Потом, уже сквозь чистые стекла, смотрит во все глаза, долго, преданно, растроганно: да, это его Нелли, но как же она исхудала за долгие месяцы бегства: по морю до Скандинавии, а оттуда — через всю Францию, похудеешь тут, это же целая одиссея, к тому же почти без денег и совсем не зная французского. Глаза Нелли о чем-то говорят, но он не понимает, о чем.

— Нелли, дорогая, как ты смогла, как ты сумела сюда добраться, скажи? — потрясенно вопрошает он.

На этот вопрос она никогда ему не ответит. Ни сейчас, ни потом.

— Главное, я здесь, милый Хайни, — ласково мурлычет она и еще неуверенно, с отвычки, гладит его по голове.

Вот так они и сидят на кровати, рядышком, на потертом салатном покрывале дешевого пансиона в Бандоле — оробевшие, застенчивые, почти ни слова не говоря, с 21 февраля впервые снова вместе. Нелли ощущает свою усталость, Генрих — свой возраст.
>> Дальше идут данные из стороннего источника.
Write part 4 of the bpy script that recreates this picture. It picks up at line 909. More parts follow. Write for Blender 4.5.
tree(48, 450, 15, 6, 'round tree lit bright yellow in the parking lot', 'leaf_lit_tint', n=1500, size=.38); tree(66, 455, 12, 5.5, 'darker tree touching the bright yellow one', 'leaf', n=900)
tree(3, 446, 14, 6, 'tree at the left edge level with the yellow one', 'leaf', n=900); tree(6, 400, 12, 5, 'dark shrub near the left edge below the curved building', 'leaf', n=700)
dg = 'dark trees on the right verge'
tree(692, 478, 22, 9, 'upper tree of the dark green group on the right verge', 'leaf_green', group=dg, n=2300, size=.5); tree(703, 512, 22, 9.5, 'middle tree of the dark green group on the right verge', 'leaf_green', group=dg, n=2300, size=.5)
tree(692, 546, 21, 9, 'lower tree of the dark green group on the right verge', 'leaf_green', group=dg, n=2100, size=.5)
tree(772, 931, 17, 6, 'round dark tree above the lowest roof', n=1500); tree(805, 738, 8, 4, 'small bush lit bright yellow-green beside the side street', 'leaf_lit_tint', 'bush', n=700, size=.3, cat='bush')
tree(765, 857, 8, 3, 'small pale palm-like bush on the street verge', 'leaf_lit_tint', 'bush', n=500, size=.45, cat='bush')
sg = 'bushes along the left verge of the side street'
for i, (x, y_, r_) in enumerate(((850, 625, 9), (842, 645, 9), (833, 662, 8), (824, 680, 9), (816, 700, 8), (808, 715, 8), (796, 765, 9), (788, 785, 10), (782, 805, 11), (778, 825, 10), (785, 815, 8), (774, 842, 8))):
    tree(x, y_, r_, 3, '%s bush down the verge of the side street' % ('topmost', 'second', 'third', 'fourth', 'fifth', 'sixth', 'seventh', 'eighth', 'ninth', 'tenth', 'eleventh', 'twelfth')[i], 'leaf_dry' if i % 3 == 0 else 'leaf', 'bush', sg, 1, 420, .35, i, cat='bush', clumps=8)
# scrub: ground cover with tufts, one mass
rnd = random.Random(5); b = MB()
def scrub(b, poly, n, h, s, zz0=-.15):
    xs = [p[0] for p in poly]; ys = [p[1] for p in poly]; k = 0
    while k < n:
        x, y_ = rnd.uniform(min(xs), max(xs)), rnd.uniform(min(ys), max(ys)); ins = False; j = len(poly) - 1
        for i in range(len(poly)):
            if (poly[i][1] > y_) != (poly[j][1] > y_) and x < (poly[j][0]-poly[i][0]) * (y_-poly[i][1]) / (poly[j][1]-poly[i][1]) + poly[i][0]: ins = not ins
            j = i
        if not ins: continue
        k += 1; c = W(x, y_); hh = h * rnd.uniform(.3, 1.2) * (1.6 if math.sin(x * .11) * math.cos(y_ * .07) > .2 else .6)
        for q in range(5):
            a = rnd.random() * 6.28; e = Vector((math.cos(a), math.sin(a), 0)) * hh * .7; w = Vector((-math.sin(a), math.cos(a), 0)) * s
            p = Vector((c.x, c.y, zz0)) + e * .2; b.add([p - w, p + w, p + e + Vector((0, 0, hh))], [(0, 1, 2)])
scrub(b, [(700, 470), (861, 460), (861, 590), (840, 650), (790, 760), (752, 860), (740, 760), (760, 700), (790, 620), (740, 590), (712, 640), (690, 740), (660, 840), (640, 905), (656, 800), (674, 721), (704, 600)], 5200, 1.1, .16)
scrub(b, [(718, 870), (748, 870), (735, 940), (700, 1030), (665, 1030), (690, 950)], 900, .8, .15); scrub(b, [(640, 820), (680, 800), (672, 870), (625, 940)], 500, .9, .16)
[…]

Потом Нелли принимает горячую ванну, как сама признается, впервые за много недель. Наконец, когда полвечности спустя она выходит из ванной в комнату, обернутая только в небольшое полотенце, Генрих уже сидит на стуле, с карандашом в руке и рисовальным альбомом на коленях. Сейчас он попытается линиями рисунка уловить то, чего не могут пока уловить руки. Да вот незадача: рисовать он, к сожалению, совсем не умеет. Один лист хуже другого. Ну да разве в этом дело…

*

Катя Манн и ее деверь Генрих всю жизнь друг с другом на «вы», и сейчас, в Санари, при тридцати градусах в тени, тоже:

— Генрих, принести вам холодной воды?

— Нет, благодарю вас, сударыня.

Но без посторонних, только при муже и детях, она называет Генриха «наш Хайнерле», то ли ласково, то ли жалостливо.

*

28 июня Клаус Манн встречает в Café du Dôme в Париже корреспондента Neue Zürcher Zeitung Вальтера Перля. Тот, отведя его в сторонку, спрашивает:

— Скажите, слух о том, что ваша сестра Эрика помещена в концлагерь Дахау, надеюсь, ложный?